NS23C-03 Geophysical Imaging for Assessing Restored Wetlands' Soil Properties, Infiltration Rates, and Potential Surface Groundwater Interaction
(AGU24, 2024) Aizebeokhai, Ahzegbobor P.; LaPoint, Hannah N.; Doro, Kennedy O.
Efforts to reduce nutrient loading into Lake Erie include restoring old farm fields within Northwestern Ohio to wetlands. With a history of intensive farming, these fields are characterized by legacy nutrients, altered soil structure and drainage tiles. Inadequate knowledge of soil properties distribution, drainage tile locations and potential surface groundwater interaction at the sites limits restoration projects' effectiveness. This study combined a rapid geophysical site characterization framework with in-situ soil cores and hydraulic tests to assess variations in soil properties and hydraulic processes. We used a 250MHz PulseEkko ground penetrating radar (GPR) system and an EM38-MK2 conductivity meter to acquire GPR and electromagnetic imaging (EMI) measurements at selected wetlands with the equipment towed behind a utility terrain vehicle to allow extensive spatial coverage. Electrical resistivity (ER) data were acquired along transects using a Supersting R8 resistivity meter with an 84-electrode switch box. The ER measurement was done using a dipole-dipole array with 1m electrode spacing. Co-located soil cores were collected along the transects for laboratory soil moisture content, organic matter and texture measurements. In contrast, in-situ measurement of soil-saturated hydraulic conductivity was done using a SATURO infiltrometer. The apparent electrical conductivity (ECa) and ER distribution show comparable subsurface structures and parameter zones, and ECa correlates strongly with soil moisture, organic matter and silt contents (R2 >0.7; p-value <0.002).
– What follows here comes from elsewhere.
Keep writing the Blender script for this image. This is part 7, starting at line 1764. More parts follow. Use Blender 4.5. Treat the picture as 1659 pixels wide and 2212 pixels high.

The ECa also notably correlates with the soil saturated hydraulic conductivity (R2 = 0.85), indicating the possibility of using EMI to rapidly characterize potential water retention zones (low Ksat) in restored wetlands. The spatial distribution of geophysical parameters depends linearly on soil properties distribution. This geophysical-soil-property relation, developed through a rapid site characterization framework, allows for improved soil sampling and monitoring plans. This study shows the effective application of EMI, GPR, and ER for pre- and post restoration characterization of old farm fields with legacy nutrients and drainage tiles that contribute to nutrient loading into Lake Erie.